━━━━━ Records for this task ━━━━━

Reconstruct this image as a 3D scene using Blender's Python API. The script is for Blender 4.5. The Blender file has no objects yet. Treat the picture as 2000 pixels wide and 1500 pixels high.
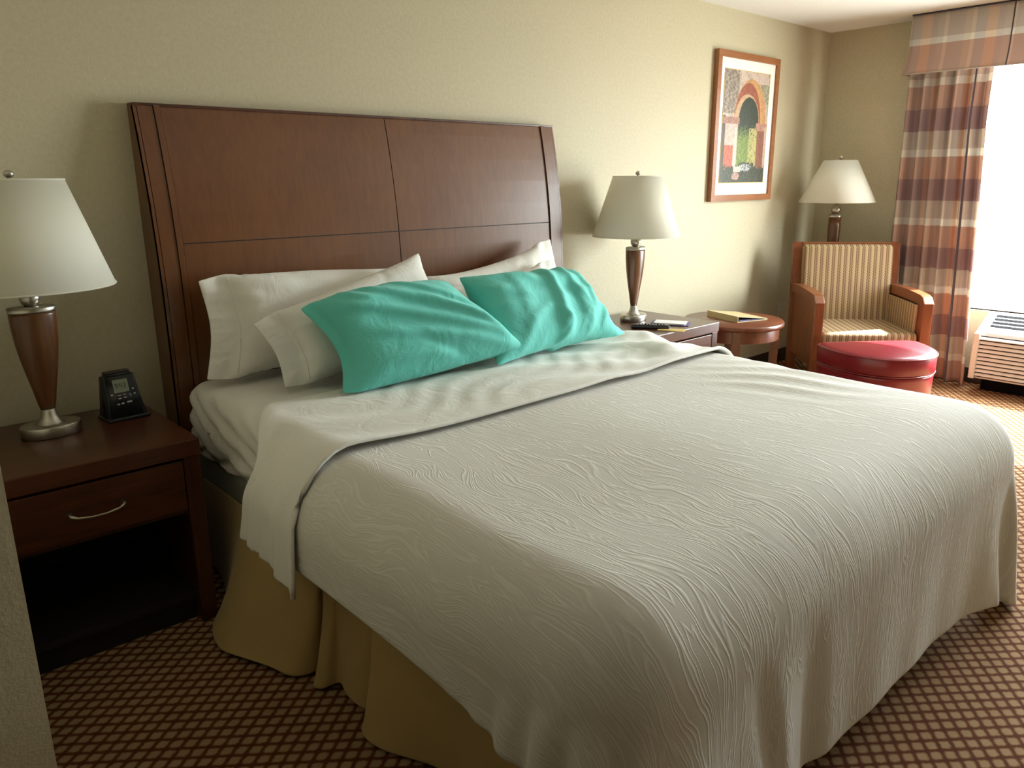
import bpy, bmesh, math, random
import numpy as np
from mathutils import Vector, Matrix
random.seed(7); np.random.seed(7)
C = bpy.context.scene.collection
PI = math.pi

# ------------------------------------------------------------------ helpers
def link(name, me, mat=None, parent=None, smooth=False, loc=None):
    o = bpy.data.objects.new(name, me); C.objects.link(o)
    if mat is not None and not me.materials: me.materials.append(mat)
    if parent is not None: o.parent = parent
    if loc: o.location = loc
    if smooth:
        me.polygons.foreach_set('use_smooth', [True]*len(me.polygons))
    return o

def from_bm(name, bm, mat, parent=None, smooth=False, loc=None):
    bmesh.ops.recalc_face_normals(bm, faces=bm.faces)
    me = bpy.data.meshes.new(name); bm.to_mesh(me); bm.free()
    return link(name, me, mat, parent, smooth, loc)

def tag(o, label, cat, group=None, kind=None):
    if label: o['label'] = label
    if cat: o['category'] = cat
    if group: o['group'] = group
    if kind: o['kind'] = kind
    return o

def thing(name, loc, label, cat, rotz=0, group=None):
    o = bpy.data.objects.new(name, None); C.objects.link(o)
    o.empty_display_size = .05
    o.location = loc; o.rotation_euler = (0, 0, rotz)
    return tag(o, label, cat, group)

def box(bm, x0, x1, y0, y1, z0, z1, bev=0, seg=2):
    r = bmesh.ops.create_cube(bm, size=1)
    vs = r['verts']
    for v in vs:
        v.co = Vector((x0+(v.co.x+.5)*(x1-x0), y0+(v.co.y+.5)*(y1-y0), z0+(v.co.z+.5)*(z1-z0)))
    if bev:
        es = list({e for v in vs for e in v.link_edges})
        bmesh.ops.bevel(bm, geom=es, offset=bev, segments=seg, affect='EDGES', profile=.6)

def mbox(name, b, mat, parent=None, bev=0, seg=2, smooth=False):
    bm = bmesh.new(); box(bm, *b, bev=bev, seg=seg)
    return from_bm(name, bm, mat, parent, smooth)

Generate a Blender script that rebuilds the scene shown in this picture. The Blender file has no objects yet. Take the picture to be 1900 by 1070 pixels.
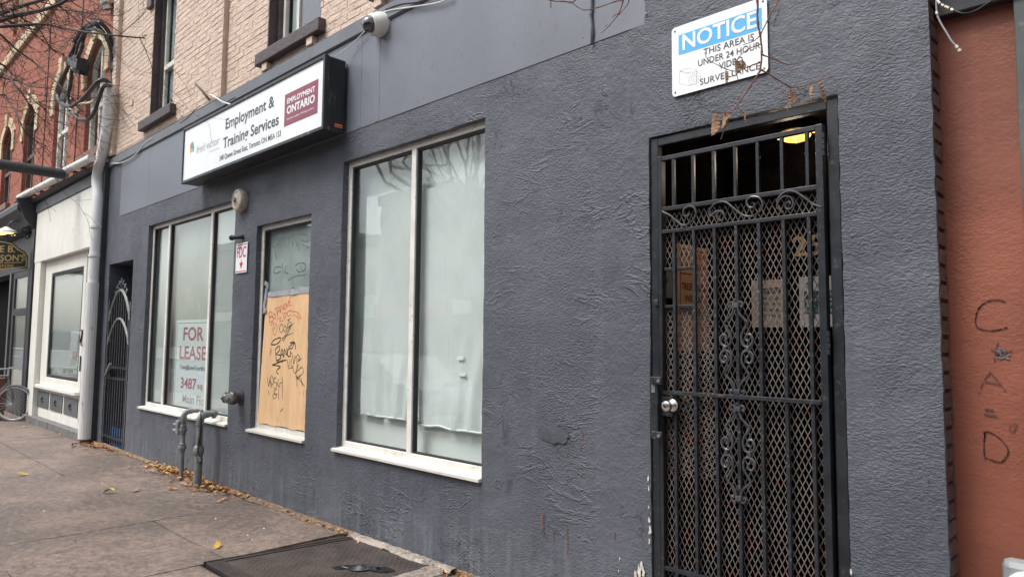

━━━━━

→ **Objective**
Everything from the first line of the records through the line containing "PI = math.pi" should be reproduced exactly, apart from the pictures.

→ **Response**
Reconstruct this image as a 3D scene using Blender's Python API. The script is for Blender 4.5. The Blender file has no objects yet. Treat the picture as 2000 pixels wide and 1500 pixels high.
import bpy, bmesh, math, random
import numpy as np
from mathutils import Vector, Matrix
random.seed(7); np.random.seed(7)
C = bpy.context.scene.collection
PI = math.pi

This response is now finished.